Another development driver, a man whose feel for a car at high speed is helping shape the Lamborghinis of tomorrow, endorses this view. He is Sandro Munari, and he is worth listening to. A former works Lancia rally driver and one-time manager of the Alfa Romeo Grand Prix team, he was enlisted by Lamborghini about 18 months ago and has covered many miles in Countach experimental cars since. He took us out for a fast run in the Anniversary before Biagio had his turn at the controls and we had ours. And, frankly, Sandro Munari can tease a Countach into revealing a whole lot more about itself in half-an-hour than any lead-footed visitor could in half-a-day. He knows the roads around Sant’Agata, he intimately knows the Countach, and by god he knows how to drive. In 1972 he won the Targa Florio sports car race in a Ferrari 312PB and the Monte Carlo Rally in a Lancia Fulvia, and the following year, charioting a Lancia Stratos, he was crowned European Rally Champion.

Not that Munari is al Latinate bravery or bravado. Far from it. He is blessed with that undramatic fluency, that grace, that absurdly relaxed deportment at the wheel which makes high-performance driving look so reserved and so easy. Squeezing the throttle and triggering us down another narrow straightaway, he apologises meekly for not driving any faster because of the traffic. Same instance, the speedo tells of 155 mph. But through the ditch-lined bends, which are generally clear and open and tempting, Munari smiles approvingly and his feet tap on the pedals and he makes this car dance. Neatly. Precisely. Clipping apexes and ever-so-gently drifting as he feeds in the power. You never doubt that the four wheels go anywhere other than exactly where intended. But fast.

That precious part of the brain, the department which absorbs rich experiences so they may later be cherished as memories, is overloaded. The glorious howl of the V12. The reverberating ground swell of torque, even in the lowest reaches of the engine’s operating range. The urgent roar beyond 4,000 rpm. The clack-clack of the gear lever, whose movements somehow seem to loosen up at speed. The reassuring ability of the brakes. The sharp, biting turn-in. The astounding levels of mid-corner grip. The acceleration which really does press you gently back in your seat, and goes on and on and on. The impressive stiction under power. The reassuring lack of dive, or squat, or roll. The solid, stubborn, glued-to-the-ground feel.

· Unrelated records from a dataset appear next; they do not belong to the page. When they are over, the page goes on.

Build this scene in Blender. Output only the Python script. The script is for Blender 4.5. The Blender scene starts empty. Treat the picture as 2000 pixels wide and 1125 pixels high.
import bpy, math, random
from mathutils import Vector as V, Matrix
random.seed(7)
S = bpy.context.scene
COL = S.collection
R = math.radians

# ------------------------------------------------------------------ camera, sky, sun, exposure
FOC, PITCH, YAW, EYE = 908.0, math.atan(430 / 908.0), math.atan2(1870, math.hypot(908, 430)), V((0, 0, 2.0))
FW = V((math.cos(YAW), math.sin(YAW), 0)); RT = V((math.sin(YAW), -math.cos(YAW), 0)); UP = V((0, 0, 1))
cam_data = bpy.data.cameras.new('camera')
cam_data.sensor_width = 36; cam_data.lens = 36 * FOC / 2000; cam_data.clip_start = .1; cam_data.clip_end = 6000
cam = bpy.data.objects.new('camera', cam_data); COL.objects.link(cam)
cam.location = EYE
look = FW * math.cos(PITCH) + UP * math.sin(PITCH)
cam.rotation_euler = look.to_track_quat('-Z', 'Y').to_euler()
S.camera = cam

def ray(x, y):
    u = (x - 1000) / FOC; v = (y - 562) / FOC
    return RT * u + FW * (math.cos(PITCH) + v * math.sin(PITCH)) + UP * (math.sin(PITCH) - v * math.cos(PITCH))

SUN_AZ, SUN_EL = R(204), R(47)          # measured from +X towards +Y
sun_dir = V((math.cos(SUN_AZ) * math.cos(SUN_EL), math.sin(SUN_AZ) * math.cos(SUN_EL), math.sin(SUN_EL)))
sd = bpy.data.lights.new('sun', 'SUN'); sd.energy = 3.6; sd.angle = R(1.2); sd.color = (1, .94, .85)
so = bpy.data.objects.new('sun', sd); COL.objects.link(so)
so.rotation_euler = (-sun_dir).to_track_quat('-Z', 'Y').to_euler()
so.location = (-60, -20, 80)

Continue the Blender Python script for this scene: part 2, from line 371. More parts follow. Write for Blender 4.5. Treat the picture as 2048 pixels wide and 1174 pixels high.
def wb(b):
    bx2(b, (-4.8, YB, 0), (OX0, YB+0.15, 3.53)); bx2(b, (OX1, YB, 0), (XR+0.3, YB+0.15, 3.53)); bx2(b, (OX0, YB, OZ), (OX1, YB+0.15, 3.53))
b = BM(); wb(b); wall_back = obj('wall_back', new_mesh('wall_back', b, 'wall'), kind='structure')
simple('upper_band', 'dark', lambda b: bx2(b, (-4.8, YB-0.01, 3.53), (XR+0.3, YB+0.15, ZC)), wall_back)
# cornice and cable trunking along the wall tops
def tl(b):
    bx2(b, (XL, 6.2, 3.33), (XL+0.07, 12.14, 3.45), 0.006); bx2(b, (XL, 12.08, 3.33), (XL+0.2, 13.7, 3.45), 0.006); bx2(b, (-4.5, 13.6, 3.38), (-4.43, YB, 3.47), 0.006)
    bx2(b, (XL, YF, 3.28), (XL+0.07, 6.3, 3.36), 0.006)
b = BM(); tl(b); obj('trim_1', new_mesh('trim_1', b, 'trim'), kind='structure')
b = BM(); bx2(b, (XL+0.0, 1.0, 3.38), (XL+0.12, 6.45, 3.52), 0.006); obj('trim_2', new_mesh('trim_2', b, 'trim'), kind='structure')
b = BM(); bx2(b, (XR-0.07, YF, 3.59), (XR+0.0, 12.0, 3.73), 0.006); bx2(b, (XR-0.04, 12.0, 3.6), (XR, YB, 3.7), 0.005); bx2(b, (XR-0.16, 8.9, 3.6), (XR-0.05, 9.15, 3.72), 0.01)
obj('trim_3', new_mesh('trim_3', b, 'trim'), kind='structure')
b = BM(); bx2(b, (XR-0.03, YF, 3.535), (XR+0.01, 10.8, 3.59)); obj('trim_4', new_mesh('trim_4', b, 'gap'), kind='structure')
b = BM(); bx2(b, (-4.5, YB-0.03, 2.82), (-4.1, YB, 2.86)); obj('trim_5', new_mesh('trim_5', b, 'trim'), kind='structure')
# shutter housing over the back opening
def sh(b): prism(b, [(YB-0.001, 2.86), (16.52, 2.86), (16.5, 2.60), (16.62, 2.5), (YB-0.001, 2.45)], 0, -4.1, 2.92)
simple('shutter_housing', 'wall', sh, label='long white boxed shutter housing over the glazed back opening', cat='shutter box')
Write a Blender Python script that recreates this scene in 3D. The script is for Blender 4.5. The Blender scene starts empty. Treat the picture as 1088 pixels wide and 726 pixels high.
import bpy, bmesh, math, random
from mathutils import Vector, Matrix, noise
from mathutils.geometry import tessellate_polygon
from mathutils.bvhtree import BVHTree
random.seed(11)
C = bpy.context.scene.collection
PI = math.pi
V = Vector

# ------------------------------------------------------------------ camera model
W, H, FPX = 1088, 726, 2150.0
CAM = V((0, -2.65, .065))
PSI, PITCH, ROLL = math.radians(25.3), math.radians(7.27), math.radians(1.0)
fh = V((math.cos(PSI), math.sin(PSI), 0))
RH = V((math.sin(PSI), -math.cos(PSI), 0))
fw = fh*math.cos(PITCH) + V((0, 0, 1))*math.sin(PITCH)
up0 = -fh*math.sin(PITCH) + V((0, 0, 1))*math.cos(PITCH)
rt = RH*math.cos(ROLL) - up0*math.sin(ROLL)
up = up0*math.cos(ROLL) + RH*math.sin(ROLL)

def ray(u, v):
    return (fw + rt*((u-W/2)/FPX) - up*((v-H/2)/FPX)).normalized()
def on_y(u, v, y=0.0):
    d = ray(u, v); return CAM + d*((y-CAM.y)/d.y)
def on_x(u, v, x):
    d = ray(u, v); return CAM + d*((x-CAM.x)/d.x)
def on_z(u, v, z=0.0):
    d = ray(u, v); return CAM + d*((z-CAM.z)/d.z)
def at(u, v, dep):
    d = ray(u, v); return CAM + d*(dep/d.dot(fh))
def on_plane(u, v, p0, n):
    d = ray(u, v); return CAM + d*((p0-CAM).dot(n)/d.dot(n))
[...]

And the sparkle in Sandro Munari’s eyes. The Countach Quattrovalvole, he admits candidly, seems mendacious by comparison: “It had too much oversteer. It could be nervous – but you couldn’t always predict when.”

And the Anniversary, with an unaltered power output (in spite of improved engine cooling), and unchanged spring and damper settings, and unchanged all-up weight? It is swifter, in Munari’s far-and-fast experience. But, more important, it is also better behaved. He nods towards those gumball P-Zeros.

“If you drive hard, the Anniversary is definitely quicker out of a corner. You don’t have to wait so long before going on the power. And through the corner there is more grip and a much nicer balance. It is easier now. You know how the car will react in every condition.”

Munari pauses, then decides a fine point is worth explaining: “In Italy, we have a word for it. Sincera. It doesn’t hide anything from you anymore. It is fair and it is honest.”

And it is the best. The most adhesive, most trustworthy, and naturally most expensive Countach of them all. More’s the pity it’s the last.